Baby
Marcelo Caetano, Brazil, France, Netherlands, 2024o
After being released from a juvenile detention center, Wellington finds himself alone and adrift on the streets of São Paulo, without any contact from his parents and lacking the resources to rebuild his life. During a visit to a porn theater, he encounters Ronaldo, a mature man, who teaches him new ways of surviving. Gradually, their relationship turns into a conflicting passion, oscillating between exploitation and protection, jealousy and complicity.
Zweiundvierzig Jahre nach seinem Tod vermissen wir Fassbinder und hätten uns gewünscht, dass Baby so kompromisslos wie Faustrecht der Freiheit von 1975 daherkäme, Fassbinders Meisterwerk voller Grausamkeit und Homoerotik, das sich um einen orientierungslosen jungen Proletarier dreht.

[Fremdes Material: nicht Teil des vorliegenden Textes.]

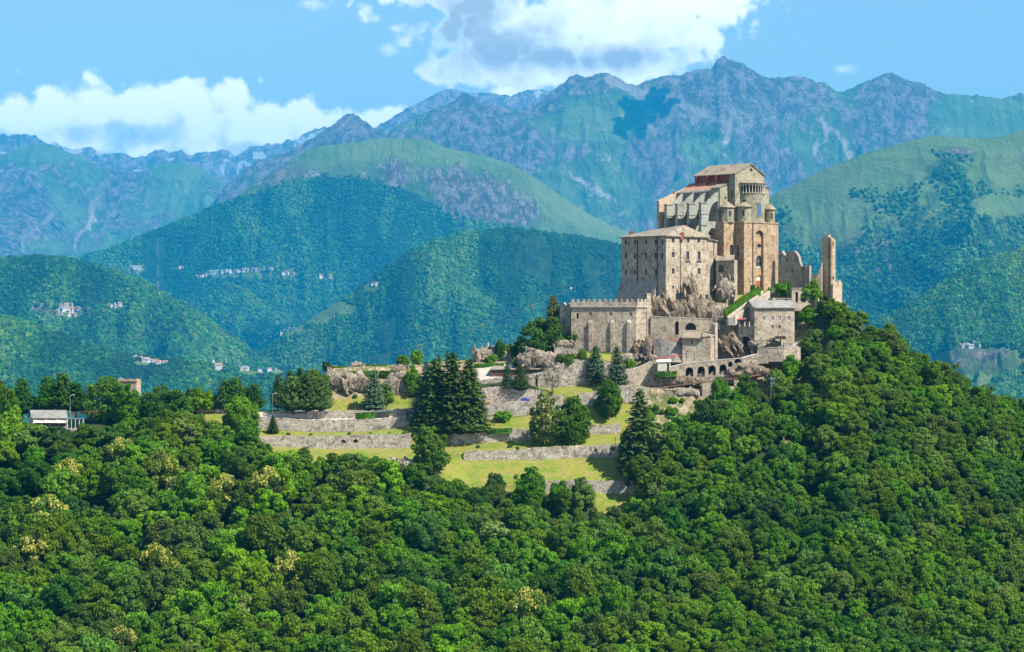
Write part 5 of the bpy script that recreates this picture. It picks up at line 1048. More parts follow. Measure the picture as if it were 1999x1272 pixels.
# ruins on the crest
def ruin_nave():
    r = empty('ruined_nave', (*pt(1519, 1020), zat(560, 1020)), 'jagged roofless ruin with hollow arch openings between the church and the lone tower', 'ruin')
    A, B = pt(1519, 1022), pt(1568, 1014); m = MB(); L = math.hypot(B[0] - A[0], B[1] - A[1])
    prof = [(1519, 498), (1522, 491), (1526, 489), (1530, 496), (1533, 499), (1537, 492), (1543, 488.5), (1550, 489), (1555, 494), (1559, 502), (1561, 512), (1564, 520), (1568, 518)]
    top = [ray_uz(A, B, *p) for p in prof]; top[0] = (0, top[0][1]); top[-1] = (L, top[-1][1])
    wall(m, A, B, zat(575, 1018), 0, [hole(A, B, 'arch', 1522, 497, 1527.5, 513), hole(A, B, 'arch', 1534, 502, 1537.5, 511), hole(A, B, 'arch', 1545, 525, 1547.5, 533)], 1.6, top=top[::-1], back=True)
    m.build('wall', M['stone_grey'], r)
    m = MB(); A2, B2 = pt(1557, 1017), pt(1578, 1012); L2 = math.hypot(B2[0] - A2[0], B2[1] - A2[1])
    tp = [ray_uz(A2, B2, *p) for p in ((1557, 530), (1561, 521), (1566, 524), (1570, 518), (1576, 517.5), (1578, 519))]; tp[0] = (0, tp[0][1]); tp[-1] = (L2, tp[-1][1])
    wall(m, A2, B2, zat(580, 1013), 0, [], 1.6, top=tp[::-1], back=True); m.prism([pt(1574, 1008), pt(1580, 1009), pt(1580, 1014), pt(1574, 1013)], zat(575, 1010), zat(516.5, 1010)); m.build('side_wall', M['stone_grey'], r)
    m = MB(); wall(m, pt(1578, 1022), pt(1598, 1020), zat(580, 1020), zat(535, 1020), [], 1.0, back=True); m.build('rear_wall', M['stone_grey'], r)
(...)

Das wäre allerdings viel verlangt vom talentierten brasilianischen Regisseur Marcelo Caetano, der Fassbinders Handlung mehr oder weniger übernimmt, aber die aggressivsten Elemente entfernt und zu einer abgeschwächten Version gelangt. Auch so hat der Film seine Verdienste, angefangen bei der schönen Lektion, die er uns mit seiner Figur eines frisch entlassenen Häftlings über einige Dinge des (Über-)Lebens erteilt: Auf sich allein gestellt in den Strassen von São Paulo, trifft der junge Wellington einen Mann mittleren Alters, der seinen Körper verkauft, um seinen Lebensunterhalt zu bestreiten. Der Mann ist vom Charme des jüngeren angetan, nimmt ihn unter seine Fittiche, und schon leben die beiden zusammen, finanzieren sich durch Prostitution und Drogenhandel und verbinden sich in einer Mischung von gegenseitiger Zuneigung und besitzergreifender Leidenschaft. Später versucht Wellington, sich aus seinem Milieu zu befreien, indem er einen Mann verführt, der keine finanziellen Sorgen hat. Aus dieser Begegnung geht er mit einem neuen Hemd und einem Telefon hervor, also mit nicht sehr viel mehr, aber das macht nichts: Er kommt wieder auf die Beine und setzt seinen Zickzackkurs durch das Leben fort. Mehr sei nicht verraten von der Handlung, die kleinen Freuden ebenso viel Raum lässt wie echtem Unglück. Auch wenn dabei stellenweise der Eindruck aufkommt, dass uns der Film zu sehr trösten wolle, indem er zeigt, dass alles nicht so schlimm sei, gefällt doch seine Zärtlichkeit.